Quantum computers may finally have their first real practical use

Methods to generate the random numbers we need for secure communications are all flawed in some way, but quantum computers that exist today could produce random numbers that can't be faked.

Quantum computers can be used to generate truly random numbers that can’t be faked – which could be useful for secure communications or cryptocurrency networks like Ethereum.

Quantum computers such as Google’s Sycamore could be put to use creating numbers that are guaranteed to be truly random
HANNAH BENET/Google


The process could be run on today’s best quantum systems, such as Google’s Sycamore processor, and would be the first truly practical task that would be impossible without a quantum machine, say the researchers involved.


Random numbers are widely used in cybersecurity for applications including secure messaging and password creation, but producing random numbers you can trust is difficult. If someone knows how the algorithm creating the numbers works, then the numbers can be predicted, making them nonrandom and the system unsafe.

In 2013, for example, leaks by Edward Snowden revealed that the US government had installed a backdoor in a random number generator made by the US National Institute of Standards and Technology, so that its numbers could be predicted.


All random number generators in use today are pseudorandom – they are so hard to predict that their output seems random. But attacks are possible. A number generator that gives a truly random result, however, would be invulnerable.


Many people have looked to quantum mechanics as a source of invulnerable random numbers, because processes at the quantum scale happen according to probabilistic rules, and so it is impossible to reliably predict the outcome of a single process. A fundamental problem with this, however, is that there is no way of verifying whether a number is genuine or fake if you weren’t there to inspect the process.

Now, Scott Aaronson and Shih-Han Hung at the University of Texas at Austin have developed a protocol that can certify truly random numbers without this requirement, by asking a quantum computer to complete a test in a certain amount of time that only it can pass. “The only way for a quantum computer to pass the test is to do the quantum computation that it’s supposed to do, or something similar to it,” says Aaronson.


This test involves running a series of pseudorandom operations on a quantum computer’s quantum bits, or qubits, measuring the outputs – which serve as the truly random numbers – and trying to simulate those outputs on a classical computer. If the classical computer can’t do it, then the outputs of the quantum computer must be from quantum processes and be truly random, and so can then be used for cybersecurity applications.


As long as the quantum computer can solve certain problems faster than the best classical computers – a capability known as quantum supremacy – the method could work on current quantum machines. “The huge advantage with this proposal is that you can actually do it with devices that currently exist,” says Aaronson.


There are still several hurdles to implementing this in the real world, though, primarily in how a classical computer can verify that the process really is quantum.


Beyond a certain level of quantum computing power, the classical computer won’t be able to finish the verification calculation, and so will be unable to show that the quantum computer’s output is indeed quantum. However, if this upper limit on quantum processing power is set too low, it might not satisfy cryptographers, because the random numbers created could actually be coming from a tweaked, but very powerful, classical computer, and so still be pseudorandom. The goldilocks zone of powerful enough but not too powerful has yet to be worked out, says Aaronson.

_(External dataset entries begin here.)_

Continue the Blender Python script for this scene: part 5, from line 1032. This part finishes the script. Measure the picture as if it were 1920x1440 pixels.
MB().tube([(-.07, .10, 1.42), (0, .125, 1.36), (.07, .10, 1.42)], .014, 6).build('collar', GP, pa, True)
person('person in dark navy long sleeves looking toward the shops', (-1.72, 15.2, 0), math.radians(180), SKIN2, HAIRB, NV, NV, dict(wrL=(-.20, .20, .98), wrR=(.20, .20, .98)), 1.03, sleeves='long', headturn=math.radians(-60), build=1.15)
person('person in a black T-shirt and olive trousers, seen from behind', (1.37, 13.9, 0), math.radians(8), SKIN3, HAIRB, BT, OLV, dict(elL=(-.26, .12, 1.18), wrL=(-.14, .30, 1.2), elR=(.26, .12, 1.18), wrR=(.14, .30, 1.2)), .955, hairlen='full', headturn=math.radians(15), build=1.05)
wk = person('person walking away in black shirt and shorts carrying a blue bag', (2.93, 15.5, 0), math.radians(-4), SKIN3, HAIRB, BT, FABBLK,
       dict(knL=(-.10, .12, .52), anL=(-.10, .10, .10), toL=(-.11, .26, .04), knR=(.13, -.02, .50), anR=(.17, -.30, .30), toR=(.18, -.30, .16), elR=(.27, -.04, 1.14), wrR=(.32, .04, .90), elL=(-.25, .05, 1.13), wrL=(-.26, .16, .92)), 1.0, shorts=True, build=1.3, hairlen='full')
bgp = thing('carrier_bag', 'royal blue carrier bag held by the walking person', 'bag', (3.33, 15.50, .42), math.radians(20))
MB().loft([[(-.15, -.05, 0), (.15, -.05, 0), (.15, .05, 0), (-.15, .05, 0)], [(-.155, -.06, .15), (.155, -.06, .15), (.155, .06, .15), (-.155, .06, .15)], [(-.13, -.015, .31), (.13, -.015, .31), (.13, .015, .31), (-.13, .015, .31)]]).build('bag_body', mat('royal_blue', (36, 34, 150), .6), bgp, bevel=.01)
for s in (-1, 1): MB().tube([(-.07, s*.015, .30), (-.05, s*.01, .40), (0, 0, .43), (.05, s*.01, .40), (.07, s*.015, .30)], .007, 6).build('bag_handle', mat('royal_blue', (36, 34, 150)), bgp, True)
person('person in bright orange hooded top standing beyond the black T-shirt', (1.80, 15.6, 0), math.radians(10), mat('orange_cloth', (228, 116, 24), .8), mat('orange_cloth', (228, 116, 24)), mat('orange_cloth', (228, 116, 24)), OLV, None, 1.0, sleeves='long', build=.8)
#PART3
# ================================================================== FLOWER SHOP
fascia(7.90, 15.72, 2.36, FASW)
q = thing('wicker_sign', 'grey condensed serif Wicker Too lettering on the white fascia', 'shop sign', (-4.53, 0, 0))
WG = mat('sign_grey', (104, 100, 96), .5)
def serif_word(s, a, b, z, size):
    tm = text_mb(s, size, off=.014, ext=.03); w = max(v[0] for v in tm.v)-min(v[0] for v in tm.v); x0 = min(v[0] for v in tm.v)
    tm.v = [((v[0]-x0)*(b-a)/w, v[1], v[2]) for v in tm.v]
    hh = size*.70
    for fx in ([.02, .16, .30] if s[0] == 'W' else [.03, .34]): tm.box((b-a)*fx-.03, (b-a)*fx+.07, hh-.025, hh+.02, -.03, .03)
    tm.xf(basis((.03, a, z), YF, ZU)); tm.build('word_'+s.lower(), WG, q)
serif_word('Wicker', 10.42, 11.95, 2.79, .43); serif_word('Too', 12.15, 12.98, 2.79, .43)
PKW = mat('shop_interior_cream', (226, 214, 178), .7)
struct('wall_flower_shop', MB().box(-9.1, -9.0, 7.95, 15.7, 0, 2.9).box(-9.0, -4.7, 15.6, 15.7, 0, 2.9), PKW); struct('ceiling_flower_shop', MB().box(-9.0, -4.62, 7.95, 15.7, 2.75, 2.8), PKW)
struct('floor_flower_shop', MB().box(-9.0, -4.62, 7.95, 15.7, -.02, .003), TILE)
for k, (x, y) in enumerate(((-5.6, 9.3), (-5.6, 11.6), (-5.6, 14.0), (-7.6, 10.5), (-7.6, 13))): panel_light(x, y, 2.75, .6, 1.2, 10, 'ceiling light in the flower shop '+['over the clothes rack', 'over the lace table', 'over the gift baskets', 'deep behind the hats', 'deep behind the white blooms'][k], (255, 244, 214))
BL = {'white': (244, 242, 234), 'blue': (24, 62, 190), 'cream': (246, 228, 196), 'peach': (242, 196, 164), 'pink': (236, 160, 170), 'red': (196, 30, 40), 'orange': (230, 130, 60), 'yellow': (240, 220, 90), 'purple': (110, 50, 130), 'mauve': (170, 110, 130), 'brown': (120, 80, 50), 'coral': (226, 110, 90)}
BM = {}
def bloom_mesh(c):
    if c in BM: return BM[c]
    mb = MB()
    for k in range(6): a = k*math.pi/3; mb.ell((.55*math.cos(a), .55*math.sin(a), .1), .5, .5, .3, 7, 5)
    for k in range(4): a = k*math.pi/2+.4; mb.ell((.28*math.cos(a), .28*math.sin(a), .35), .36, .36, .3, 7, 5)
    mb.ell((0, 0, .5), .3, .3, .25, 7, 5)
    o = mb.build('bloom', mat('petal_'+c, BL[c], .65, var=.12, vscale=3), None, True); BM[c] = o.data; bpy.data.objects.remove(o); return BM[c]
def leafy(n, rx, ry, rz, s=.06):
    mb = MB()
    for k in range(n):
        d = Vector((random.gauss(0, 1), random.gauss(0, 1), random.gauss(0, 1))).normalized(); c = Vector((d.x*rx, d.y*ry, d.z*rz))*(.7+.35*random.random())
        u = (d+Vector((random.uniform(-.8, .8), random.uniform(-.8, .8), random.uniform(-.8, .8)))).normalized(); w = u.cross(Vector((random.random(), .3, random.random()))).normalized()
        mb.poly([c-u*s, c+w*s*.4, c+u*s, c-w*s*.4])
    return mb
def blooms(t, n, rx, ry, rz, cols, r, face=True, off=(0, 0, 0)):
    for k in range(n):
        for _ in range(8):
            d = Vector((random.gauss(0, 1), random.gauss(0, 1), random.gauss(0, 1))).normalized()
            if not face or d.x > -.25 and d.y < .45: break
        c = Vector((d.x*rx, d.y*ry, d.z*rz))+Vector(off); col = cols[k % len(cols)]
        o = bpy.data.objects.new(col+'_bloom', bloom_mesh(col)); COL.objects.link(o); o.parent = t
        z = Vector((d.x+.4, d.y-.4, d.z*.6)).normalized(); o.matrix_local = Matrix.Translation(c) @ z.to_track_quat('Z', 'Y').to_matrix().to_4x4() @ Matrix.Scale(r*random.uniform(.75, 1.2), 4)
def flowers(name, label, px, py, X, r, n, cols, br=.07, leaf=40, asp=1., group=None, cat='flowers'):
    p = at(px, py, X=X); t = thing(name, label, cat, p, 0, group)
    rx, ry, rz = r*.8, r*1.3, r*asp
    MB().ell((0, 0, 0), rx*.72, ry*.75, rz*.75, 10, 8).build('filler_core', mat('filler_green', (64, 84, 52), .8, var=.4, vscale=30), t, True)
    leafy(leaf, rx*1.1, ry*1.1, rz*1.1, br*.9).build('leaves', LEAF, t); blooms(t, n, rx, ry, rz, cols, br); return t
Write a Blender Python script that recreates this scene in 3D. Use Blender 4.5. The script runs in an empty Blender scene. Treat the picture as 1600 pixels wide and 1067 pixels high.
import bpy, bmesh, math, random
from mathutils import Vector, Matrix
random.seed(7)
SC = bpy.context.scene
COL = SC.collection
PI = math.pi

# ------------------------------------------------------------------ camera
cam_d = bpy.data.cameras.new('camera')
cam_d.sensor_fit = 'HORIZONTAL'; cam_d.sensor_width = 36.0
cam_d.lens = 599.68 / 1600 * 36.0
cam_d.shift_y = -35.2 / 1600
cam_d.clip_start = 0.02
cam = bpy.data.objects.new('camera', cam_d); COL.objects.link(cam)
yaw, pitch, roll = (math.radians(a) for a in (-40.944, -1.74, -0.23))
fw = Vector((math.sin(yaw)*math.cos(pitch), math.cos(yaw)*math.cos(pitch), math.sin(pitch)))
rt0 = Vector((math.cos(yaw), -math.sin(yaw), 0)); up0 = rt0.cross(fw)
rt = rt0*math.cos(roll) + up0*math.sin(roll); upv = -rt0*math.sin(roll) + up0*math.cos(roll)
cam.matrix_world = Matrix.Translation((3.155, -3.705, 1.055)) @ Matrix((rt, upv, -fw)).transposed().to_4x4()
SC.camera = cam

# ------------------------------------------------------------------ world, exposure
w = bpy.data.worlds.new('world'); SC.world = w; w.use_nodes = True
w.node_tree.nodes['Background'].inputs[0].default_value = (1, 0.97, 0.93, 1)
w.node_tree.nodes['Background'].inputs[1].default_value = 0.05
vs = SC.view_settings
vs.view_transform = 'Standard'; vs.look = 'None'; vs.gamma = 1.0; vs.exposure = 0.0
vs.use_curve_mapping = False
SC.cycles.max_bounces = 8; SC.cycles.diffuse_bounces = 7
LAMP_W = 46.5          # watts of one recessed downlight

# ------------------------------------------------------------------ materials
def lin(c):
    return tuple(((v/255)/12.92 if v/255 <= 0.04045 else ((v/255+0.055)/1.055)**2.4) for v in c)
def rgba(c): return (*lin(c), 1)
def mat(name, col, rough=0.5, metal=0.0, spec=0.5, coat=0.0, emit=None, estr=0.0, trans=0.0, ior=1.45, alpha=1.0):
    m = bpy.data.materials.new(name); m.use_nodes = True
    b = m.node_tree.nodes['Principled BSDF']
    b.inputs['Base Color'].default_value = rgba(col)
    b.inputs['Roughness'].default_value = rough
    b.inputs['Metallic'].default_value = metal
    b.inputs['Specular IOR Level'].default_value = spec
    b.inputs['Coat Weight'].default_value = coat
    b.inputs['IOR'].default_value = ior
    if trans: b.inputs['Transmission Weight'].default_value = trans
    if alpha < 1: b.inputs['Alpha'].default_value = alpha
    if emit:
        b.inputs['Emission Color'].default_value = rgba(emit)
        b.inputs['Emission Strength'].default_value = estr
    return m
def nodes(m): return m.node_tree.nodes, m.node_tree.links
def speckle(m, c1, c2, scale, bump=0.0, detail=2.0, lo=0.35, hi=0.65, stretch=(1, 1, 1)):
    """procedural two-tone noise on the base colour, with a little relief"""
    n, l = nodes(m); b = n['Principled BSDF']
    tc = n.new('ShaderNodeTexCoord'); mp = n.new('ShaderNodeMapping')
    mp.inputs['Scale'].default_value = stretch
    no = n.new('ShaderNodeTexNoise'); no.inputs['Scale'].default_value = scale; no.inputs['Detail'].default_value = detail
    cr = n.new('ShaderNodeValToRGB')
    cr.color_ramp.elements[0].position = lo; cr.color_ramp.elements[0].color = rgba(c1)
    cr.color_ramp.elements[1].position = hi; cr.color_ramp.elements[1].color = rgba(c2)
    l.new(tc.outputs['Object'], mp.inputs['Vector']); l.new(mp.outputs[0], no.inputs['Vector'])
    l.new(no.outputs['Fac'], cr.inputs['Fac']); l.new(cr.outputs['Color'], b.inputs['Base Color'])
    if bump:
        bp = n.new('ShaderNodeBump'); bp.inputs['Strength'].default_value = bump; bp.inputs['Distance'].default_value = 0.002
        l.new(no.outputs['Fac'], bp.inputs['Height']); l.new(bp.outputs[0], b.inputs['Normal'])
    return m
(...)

It is an impressive piece of work, says Carlos Perez Delgado at the University of Kent, UK, and is the only workable method for verifying true randomness without having to witness the process involved.


However, many pseudorandom number generators work well enough for cybersecurity applications and aren’t straightforward to hack, so, given the large computational resources required to verify the quantum result, it might not have too many uses, he says.


One of these could be for the Ethereum cryptocurrency network, says Aaronson, given the amount of money at stake. It is worth several hundred billion dollars and uses random numbers to verify its transactions and mine new currency.


But Delgado says that for many cases, the new approach might not be necessary. “Some critics of this protocol would simply claim that it’s overkill,” says Delgado. “For pretty much any application, you don’t need to prove that a sequence of numbers is random in the deep sense that the universe considers them random.”